環太平洋戦略的経済連携協定(TPP)について 環太平洋戦略的経済連携協定(TPP:Trans-Pacific Partnership)とは、2006年5月にシンガポール、ブルネイ、チリ、ニュージーランドの4カ国加盟で発効した経済連携協定である。 先に加盟した4カ国と新たに加盟を表明しているオーストラリア、ペルー、アメリカ、ベトナム、マレーシアの5カ国、計9カ国で構成される予定。
2015年までに協定国間の貿易において、工業品、農業品、金融サービスなどをはじめとした全品目の関税を原則として完全撤廃することにより、貿易自由化の実現を目指すFTA(自由貿易協定)を包括する経済連携協定である。 参加国は関税撤廃によって、自国の製品をより安価に輸出することができ、さらなる貿易拡大が期待できる。 その反面、輸入品に対する関税をゼロにしなければならないため、保護されてきた国内産業がダメージを受ける可能性がある。
さて、日本はどうするのでしょう?

日本のTPPによる経済効果については、各省庁が異なる前提でバラバラの試算を出している。 内閣府はGDP2.4〜3.2兆円の増加というデータ。 農水省は11.6兆円の損失と雇用340万人減としている。 一方で、経産省はTPPに不参加の場合(日本不参加の中で韓国が米・中・EUとFTA締結した場合)は参加した場合に比べてGDP10.5兆円減と雇用81.2万人減との試算を発表している(自動車、電気電子、機械産業の3分野で日本が韓国にシェアを奪われるとの推計ですね)。

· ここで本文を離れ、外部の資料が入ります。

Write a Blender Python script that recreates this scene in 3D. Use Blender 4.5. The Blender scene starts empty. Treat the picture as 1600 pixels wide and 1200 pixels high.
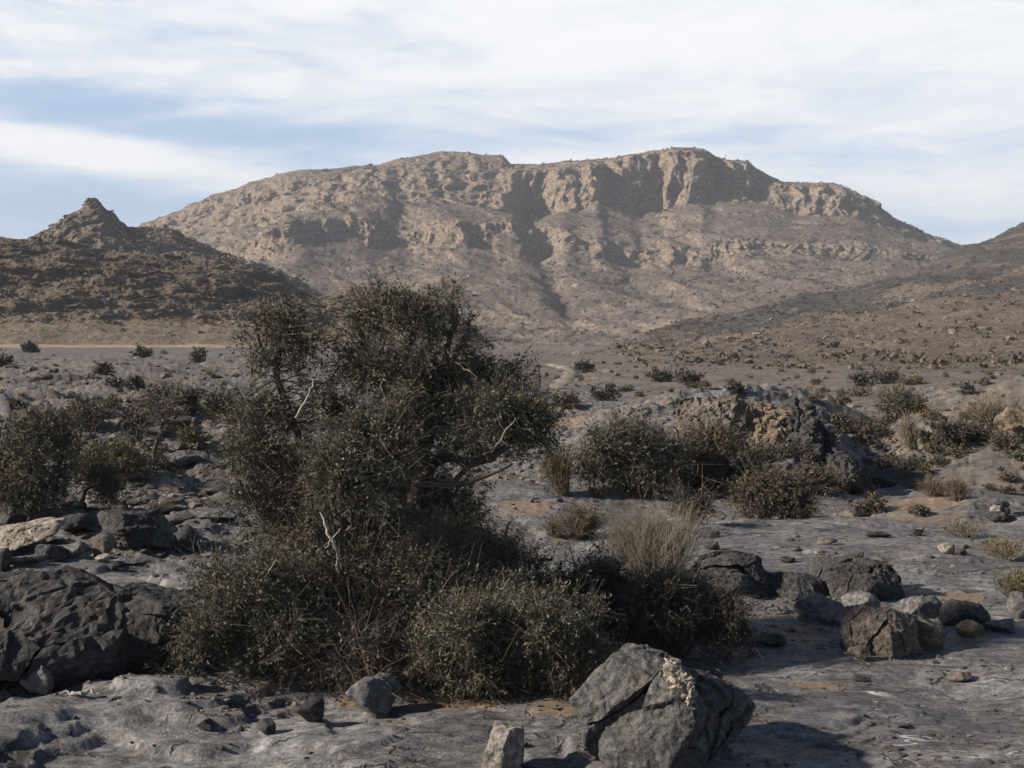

とりあえず、この省庁間のデータのばらつきは何でしょう。 試算に用いる前提条件が異なるので、こんなに極端な結果になったのかもしれないが、こういう試算は各省庁で色々と議論してから口にするべきことでしょう。 「省益ばかり」のテータ羅列ですね。 仕事の段取りが悪い内閣だと思います。 普通の会社ならとっくの昔に倒産です。
ほかにも様々な問題があります!

まず、FTA巧者であるメキシコ・ブラジル・韓国はTPPに参加しません。 また、TPPの9カ国のなかで、シンガポール、ブルネイ、マレーシア、チリとは日本はすでにFTAを結んでいるので、新たな輸出拡大先は、アメリカ、オーストラリア、ニュージーランドでしょうか。 オーストラリア、ニュージーランは農業国。 人口も少なく、工業製品を売り込むには、小さい市場です。 それに対し、向こうには安価で良質な小麦乳製品があります。 国内農業に与える影響は大きなものになりそうです。 生活で実感できる事例としては、チリ産のワインがあります。 980円とか、、、あんなに安くなったのもFTAのおかげですよね。
さて、 『
米韓がFTAの批准に向けた交渉で合意 工業製品や消費財の関税の95%以上を5年以内に撤廃へ』 というニュースが飛び込んできました。 合意内容によると、米韓両国は工業製品や消費財の関税の95%以上を5年以内に撤廃するとしている。 焦点の自動車分野では、韓国側が譲歩し、アメリカが韓国製自動車への2.5%の輸入関税を5年間維持するのに対し、韓国はアメリカ製自動車への関税率を8%から4%に半減したうえで、5年後までに廃止することで妥結した。 発効すれば韓国と競争関係にある日本の輸出産業への影響は避けられないものとみられる。
私の頭ではまとめ切れませんが、いろいろな問題点を感じました。
・TPPはFTAの構築で韓国や中国に後れをとった日本が追いつくチャンスだ。この機会を逸すると、欧米市場さらには中国市場に関して韓国との競争条件に大差がつき、市場を奪われるおそれが強い。
・かつてウルグアイ・ラウンド(多角的貿易交渉)に際して、農業自由化の代償として6兆円の対策費が支出されたが、農業の自立と無縁の土木事業などに費消され、農家からさえ批判された。この補償の問題も十分に議論すべき。
・各種農業団体からTPPに対し抗議が出ている。それはもっともなこと。ただし、民主党が拡充した農家に対する戸別所得補償制度も、FTA備える目的だったはず。戸別所得補償制度を受け入れた以上ある程度の譲歩は必要。
・『2国間のFTAでさえまとめるのは困難を極める。9カ国も参加したTPPをまとめるのは事実上無理でしょう(勝間和代先生)』
長くなりましたのでこれくらいで。。。